> _Requirement_
Exclude the pictures and retype the entries as written.
── Records for this task
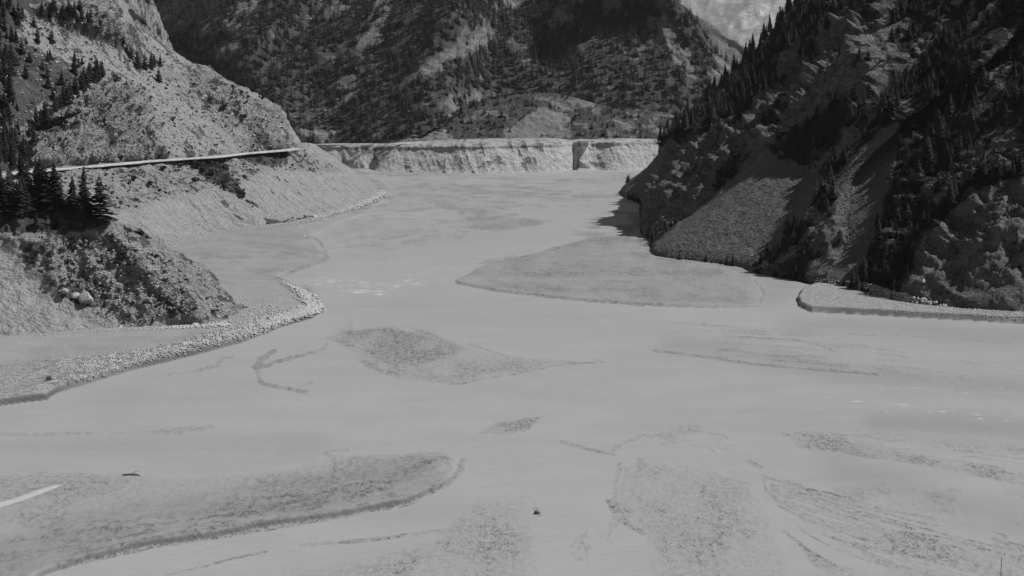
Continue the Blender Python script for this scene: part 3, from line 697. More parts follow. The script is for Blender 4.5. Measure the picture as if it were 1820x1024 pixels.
sm = sdp(wx, wy, bar_mid, 2.2); lift = np.maximum(lift, -0.03+0.45*sstep(-1, 5, sm)*sstep(1358, 1270, PX)+0.06*sstep(-1, 5, sm))
dark = np.maximum(dark, sstep(0, 14, sm)*(0.30+0.35*fbm(X/60, Y/16, X*0, 3, .6, 230)))
sr = sdp(wx, wy, bar_right, 2.2); lift = np.maximum(lift, -0.03+1.3*sstep(-1, 5, sr))
sw = sdp(wx, wy, bar_low, 1.6); near = sstep(150, 0, dline(PX, PY, bank_edges[2][0], 1.6))
lift = np.maximum(lift, np.where(sw > -20, -0.03+(0.1+0.6*near)*sstep(-3, 6, sw)*np.where(PY < 860, sstep(0, 40, sw), 1), -.03))
dark = np.maximum(dark, sstep(0, 30, sw)*(0.34+0.3*n3))
for p, h, so_, dk in soft_bars:
    w_ = 1.0 if so_ >= 14 else .12
    s = sdp(wx+n3*45*w_+n1*14*w_, wy+n3*16*w_+n1*6*w_, p, 1.6); k = sstep(-so_*1.3, so_*1.6, s)
    lift = np.maximum(lift, -0.03+(0.04+h*.35)*k); dark = np.maximum(dark, dk*k*(1+.5*n1))
farz = sstep(470, 400, PY)*sstep(560, 640, PX)*sstep(1180, 1100, PX)
st_ = fbm(X/45, Y/60, X*0, 4, .6, 240)
dark = np.maximum(dark, farz*0.62*sstep(0.0, .35, st_)); lift = np.maximum(lift, -0.03+0.05*farz*sstep(0.0, .2, st_))
st_ = fbm(X/14+n1, Y/30+n1, X*0, 4, .6, 244); lowz = sstep(820, 900, PY)*np.maximum(sstep(960, 1060, PX), sstep(960, 860, PX)*sstep(960, 985, PY))
dark = np.maximum(dark, lowz*0.4*sstep(0.0, .3, st_)); lift = np.maximum(lift, -0.03+0.05*lowz*sstep(0.0, .15, st_))
def fam(A, Bp, n, wd, st, seed):
    r = np.random.RandomState(seed); A = np.array(A, float); Bp = np.array(Bp, float); out = []
    for k in range(n):
        t = (k+r.uniform(.2, .8))/n; P = A*(1-t)+Bp*t; L = len(P)-1
        a, b = sorted(r.uniform(0, L, 2)); b = min(L, max(b, a+L*.35)); q = np.linspace(a, b, 7); f = np.clip(q.astype(int), 0, L-1)
        Q = P[f]+(P[f+1]-P[f])*(q-f)[:, None]+r.normal(0, 1, (7, 2))*[3, 1.2]
        out.append(([tuple(v) for v in Q], wd*r.uniform(.6, 1.6), st*r.uniform(.5, 1.15)))
    return out
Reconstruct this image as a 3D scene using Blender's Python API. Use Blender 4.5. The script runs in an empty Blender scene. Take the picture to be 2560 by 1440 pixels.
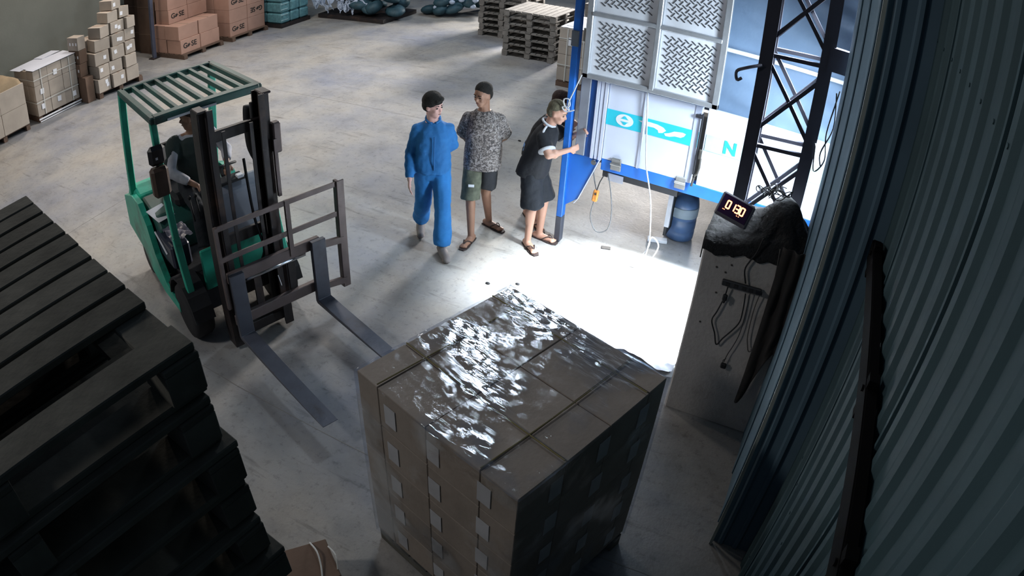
import bpy, bmesh, math, random
from mathutils import Vector, Matrix, noise
random.seed(7)
S = bpy.context.scene
COL = S.collection
PI = math.pi

# ------------------------------------------------------------------ camera
def camera():
    pitch, roll, yaw = 0.60666896, 0.06785203, 0.43140809
    m = Matrix.Rotation(yaw, 3, 'Z') @ Matrix.Rotation(PI / 2 - pitch, 3, 'X') @ Matrix.Rotation(roll, 3, 'Z')
    cd = bpy.data.cameras.new('camera'); c = bpy.data.objects.new('camera', cd); COL.objects.link(c)
    c.matrix_world = Matrix.Translation((0, 0, 3.85)) @ m.to_4x4()
    f, k = 1.77122109, 0.03677308
    s = 36.0 / 2.56                      # millimetres per 1000 px
    cd.type = 'PANO'; cd.sensor_width = 36.0; cd.sensor_fit = 'HORIZONTAL'; cd.clip_start = 0.02
    for t in (cd, getattr(cd, 'cycles', None)):
        try:
            t.panorama_type = 'FISHEYE_LENS_POLYNOMIAL'
            t.fisheye_fov = PI
            t.fisheye_polynomial_k0 = 0.0
            t.fisheye_polynomial_k1 = -1 / (f * s)
            t.fisheye_polynomial_k2 = 0.0
            t.fisheye_polynomial_k3 = -k / (f * s ** 3)
            t.fisheye_polynomial_k4 = 0.0
        except Exception:
            pass
    S.camera = c
camera()

# ------------------------------------------------------------------ light
W = bpy.data.worlds.new('world'); S.world = W; W.use_nodes = True
bg = W.node_tree.nodes['Background']
bg.inputs[0].default_value = (0.55, 0.72, 1.0, 1); bg.inputs[1].default_value = 0.075
def area(name, loc, target, sx, sy, power, color, spread=PI):
    ld = bpy.data.lights.new(name, 'AREA'); ld.shape = 'RECTANGLE'; ld.size = sx; ld.size_y = sy
    ld.energy = power; ld.color = color; ld.spread = spread
    o = bpy.data.objects.new(name, ld); COL.objects.link(o); o.location = loc
    o.rotation_euler = (Vector(target) - Vector(loc)).to_track_quat('-Z', 'Y').to_euler()
    return o
area('hall_lamp_far', (-4.1, 8.5, 6.8), (-5.0, 9.5, 0), 0.9, 0.6, 165, (0.76, 0.88, 1.0))
area('hall_lamp_left', (-10.5, 8.5, 6.2), (-9.5, 8.0, 0), 1.2, 1.2, 230, (1.0, 0.92, 0.84))
area('hall_lamp_back', (-7.0, 16.0, 6.6), (-8, 12, 0), 2.0, 2.0, 160, (0.75, 0.88, 1.0))
area('hall_lamp_low', (-13.9, 6.4, 4.6), (-3, 2.8, 0), 0.5, 0.5, 140, (1.0, 0.86, 0.74))
area('back_door_light', (-4.6, 22.0, 3.9), (-6.4, 9.5, 0), 3.0, 0.9, 520, (1.0, 0.94, 0.88), 0.9)
area('hall_lamp_near', (-7.5, -2.5, 6.4), (-2.5, 2.5, 0.5), 0.9, 0.9, 155, (1.0, 0.96, 0.92))
area('daylight_door', (0.80, 5.02, 2.55), (-1.9, 5.4, 0.6), 0.5, 1.1, 120, (0.74, 0.88, 1.0), 2.2)
area('daylight_patch', (0.6, 5.1, 3.9), (-1.05, 5.0, 0.0), 0.7, 0.9, 470, (0.84, 0.93, 1.0), 0.62)
S.view_settings.view_transform = 'Standard'; S.view_settings.look = 'None'
S.view_settings.exposure = 0.0; S.view_settings.gamma = 1.0
try: S.view_settings.use_curve_mapping = False
except Exception: pass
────
> _Completed exercise_
Continue the Blender Python script for this scene: part 3, from line 697. More parts follow. The script is for Blender 4.5. Measure the picture as if it were 1820x1024 pixels.
sm = sdp(wx, wy, bar_mid, 2.2); lift = np.maximum(lift, -0.03+0.45*sstep(-1, 5, sm)*sstep(1358, 1270, PX)+0.06*sstep(-1, 5, sm))
dark = np.maximum(dark, sstep(0, 14, sm)*(0.30+0.35*fbm(X/60, Y/16, X*0, 3, .6, 230)))
sr = sdp(wx, wy, bar_right, 2.2); lift = np.maximum(lift, -0.03+1.3*sstep(-1, 5, sr))
sw = sdp(wx, wy, bar_low, 1.6); near = sstep(150, 0, dline(PX, PY, bank_edges[2][0], 1.6))
lift = np.maximum(lift, np.where(sw > -20, -0.03+(0.1+0.6*near)*sstep(-3, 6, sw)*np.where(PY < 860, sstep(0, 40, sw), 1), -.03))
dark = np.maximum(dark, sstep(0, 30, sw)*(0.34+0.3*n3))
for p, h, so_, dk in soft_bars:
    w_ = 1.0 if so_ >= 14 else .12
    s = sdp(wx+n3*45*w_+n1*14*w_, wy+n3*16*w_+n1*6*w_, p, 1.6); k = sstep(-so_*1.3, so_*1.6, s)
    lift = np.maximum(lift, -0.03+(0.04+h*.35)*k); dark = np.maximum(dark, dk*k*(1+.5*n1))
farz = sstep(470, 400, PY)*sstep(560, 640, PX)*sstep(1180, 1100, PX)
st_ = fbm(X/45, Y/60, X*0, 4, .6, 240)
dark = np.maximum(dark, farz*0.62*sstep(0.0, .35, st_)); lift = np.maximum(lift, -0.03+0.05*farz*sstep(0.0, .2, st_))
st_ = fbm(X/14+n1, Y/30+n1, X*0, 4, .6, 244); lowz = sstep(820, 900, PY)*np.maximum(sstep(960, 1060, PX), sstep(960, 860, PX)*sstep(960, 985, PY))
dark = np.maximum(dark, lowz*0.4*sstep(0.0, .3, st_)); lift = np.maximum(lift, -0.03+0.05*lowz*sstep(0.0, .15, st_))
def fam(A, Bp, n, wd, st, seed):
    r = np.random.RandomState(seed); A = np.array(A, float); Bp = np.array(Bp, float); out = []
    for k in range(n):
        t = (k+r.uniform(.2, .8))/n; P = A*(1-t)+Bp*t; L = len(P)-1
        a, b = sorted(r.uniform(0, L, 2)); b = min(L, max(b, a+L*.35)); q = np.linspace(a, b, 7); f = np.clip(q.astype(int), 0, L-1)
        Q = P[f]+(P[f+1]-P[f])*(q-f)[:, None]+r.normal(0, 1, (7, 2))*[3, 1.2]
        out.append(([tuple(v) for v in Q], wd*r.uniform(.6, 1.6), st*r.uniform(.5, 1.15)))
    return out
Reconstruct this image as a 3D scene using Blender's Python API. Use Blender 4.5. The script runs in an empty Blender scene. Take the picture to be 2560 by 1440 pixels.
import bpy, bmesh, math, random
from mathutils import Vector, Matrix, noise
random.seed(7)
S = bpy.context.scene
COL = S.collection
PI = math.pi

# ------------------------------------------------------------------ camera
def camera():
    pitch, roll, yaw = 0.60666896, 0.06785203, 0.43140809
    m = Matrix.Rotation(yaw, 3, 'Z') @ Matrix.Rotation(PI / 2 - pitch, 3, 'X') @ Matrix.Rotation(roll, 3, 'Z')
    cd = bpy.data.cameras.new('camera'); c = bpy.data.objects.new('camera', cd); COL.objects.link(c)
    c.matrix_world = Matrix.Translation((0, 0, 3.85)) @ m.to_4x4()
    f, k = 1.77122109, 0.03677308
    s = 36.0 / 2.56                      # millimetres per 1000 px
    cd.type = 'PANO'; cd.sensor_width = 36.0; cd.sensor_fit = 'HORIZONTAL'; cd.clip_start = 0.02
    for t in (cd, getattr(cd, 'cycles', None)):
        try:
            t.panorama_type = 'FISHEYE_LENS_POLYNOMIAL'
            t.fisheye_fov = PI
            t.fisheye_polynomial_k0 = 0.0
            t.fisheye_polynomial_k1 = -1 / (f * s)
            t.fisheye_polynomial_k2 = 0.0
            t.fisheye_polynomial_k3 = -k / (f * s ** 3)
            t.fisheye_polynomial_k4 = 0.0
        except Exception:
            pass
    S.camera = c
camera()

# ------------------------------------------------------------------ light
W = bpy.data.worlds.new('world'); S.world = W; W.use_nodes = True
bg = W.node_tree.nodes['Background']
bg.inputs[0].default_value = (0.55, 0.72, 1.0, 1); bg.inputs[1].default_value = 0.075
def area(name, loc, target, sx, sy, power, color, spread=PI):
    ld = bpy.data.lights.new(name, 'AREA'); ld.shape = 'RECTANGLE'; ld.size = sx; ld.size_y = sy
    ld.energy = power; ld.color = color; ld.spread = spread
    o = bpy.data.objects.new(name, ld); COL.objects.link(o); o.location = loc
    o.rotation_euler = (Vector(target) - Vector(loc)).to_track_quat('-Z', 'Y').to_euler()
    return o
area('hall_lamp_far', (-4.1, 8.5, 6.8), (-5.0, 9.5, 0), 0.9, 0.6, 165, (0.76, 0.88, 1.0))
area('hall_lamp_left', (-10.5, 8.5, 6.2), (-9.5, 8.0, 0), 1.2, 1.2, 230, (1.0, 0.92, 0.84))
area('hall_lamp_back', (-7.0, 16.0, 6.6), (-8, 12, 0), 2.0, 2.0, 160, (0.75, 0.88, 1.0))
area('hall_lamp_low', (-13.9, 6.4, 4.6), (-3, 2.8, 0), 0.5, 0.5, 140, (1.0, 0.86, 0.74))
area('back_door_light', (-4.6, 22.0, 3.9), (-6.4, 9.5, 0), 3.0, 0.9, 520, (1.0, 0.94, 0.88), 0.9)
area('hall_lamp_near', (-7.5, -2.5, 6.4), (-2.5, 2.5, 0.5), 0.9, 0.9, 155, (1.0, 0.96, 0.92))
area('daylight_door', (0.80, 5.02, 2.55), (-1.9, 5.4, 0.6), 0.5, 1.1, 120, (0.74, 0.88, 1.0), 2.2)
area('daylight_patch', (0.6, 5.1, 3.9), (-1.05, 5.0, 0.0), 0.7, 0.9, 470, (0.84, 0.93, 1.0), 0.62)
S.view_settings.view_transform = 'Standard'; S.view_settings.look = 'None'
S.view_settings.exposure = 0.0; S.view_settings.gamma = 1.0
try: S.view_settings.use_curve_mapping = False
except Exception: pass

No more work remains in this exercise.